Genetiği değiştirilmiş gıdaların insan sağlığı için güvenli olup
olmadıklarının bilinmediğini her zaman söyledik. Mısırda normalde bulunmayan
Bt toksini geninin insanlarda ne gibi değişikliğe neden olabileceği de
bilinmiyor, yani kesinlikle güvenli değil. Tohum üreticisi şirketler GDO
tohumların kullanılması için çiftçileri değil, devlet yönetimlerini ikna
etmenin (daha doğrusu baskı yapmanın) çok daha kolay bir yöntem olduğunun
farkındalar (geçtiğimiz aylarda yaşanan Cargill meselesini ve sırf bu
nedenle nasıl apar topar kanunun değiştirildiğini hatırlayın).

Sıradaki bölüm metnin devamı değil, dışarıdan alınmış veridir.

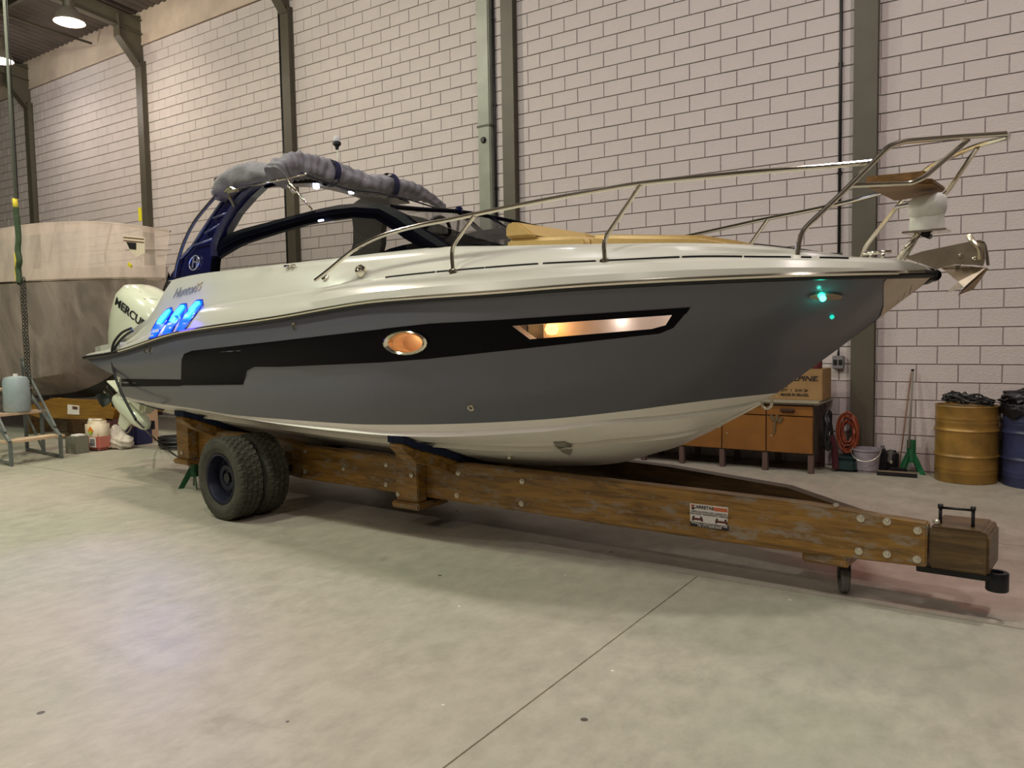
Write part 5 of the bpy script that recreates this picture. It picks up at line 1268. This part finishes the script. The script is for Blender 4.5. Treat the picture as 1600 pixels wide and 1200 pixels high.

Nitekim arı
ölümlerinin bizde de Bt-mısır tarımının yapıldığı bilinen Adana bölgesinde
yoğun olarak yaşandığı ileri sürülüyor. Ülkemizde “kanunen” GDO tohum
kullanılması yasak. Ancak ithal edilen tohumların genetik müdahaleden geçip
geçmediklerinin tek güvencesi “ithalatçı firmanın beyanı”. Bölgedeki
çiftçiler Bt-mısır kullanıldığını açıkça ifade etseler de, Bakanlık nasıl
olsa her zamanki gibi bir şey bilmediğini, bir sorun olmadığını ifade
ediyor.
Peki şimdi ne diyelim? GDO’ların sağlık güvenliliğinin hiçbir şekilde
bilinmiyor olduğunu, ama çevre zararının kesin olduğunu defalarca yazmamış
mıydık? Geçtiğimiz yıllarda konuyu bu teknolojinin ülkemizdeki başlıca
savunucularından olan Sabancı Üniversitesi çatısında da gündeme getirmemiş
miydik? Yetmemiş, Ali Kırca’nın Siyaset Meydanı’nda kamuoyu ile paylaşmamış
mıydık? GDO’ya Hayır Platformu olarak sorundan herkesin haberdar olması için
elimizden geleni yapmamış mıydık? Sevgili Tarım Bakanlığımız GDO tarımı, arı
ölümleri ve GDO’ların olası sağlık zararları konusunda bundan sonra ne
yapacağını açıklayacak mı?
Dünya Gazetesi, Yöneticinin Keyfi, 12 Nisan 2007
3 Yorumlar
Tuncay
Bu konuda bile duyarlı olamayan insan müsvetdeleri ile kıyasıya mücadele etmek tüm insanlığın en acil görevi olması gerekmez mi?
EMo
ben nede dıom siz bna ne çıkartınoz yhA pFf çoq qereksiz seyler
cengiz
tek derdi sadece yemek yemek olan ve para kazanmak oln insanların çoğunlukta olduğu bir ülkede çabalayanların arılara benzemesi gibi bir şey geliyor aklıma :) ama gdo nun azaralarını anladıklarında nasıl yemek yiyecekler çok merak ediyorum.gdo yu destekleyenler bana göre ülkelerin üzerine atom bombası atılmasını destekleyenlerdir.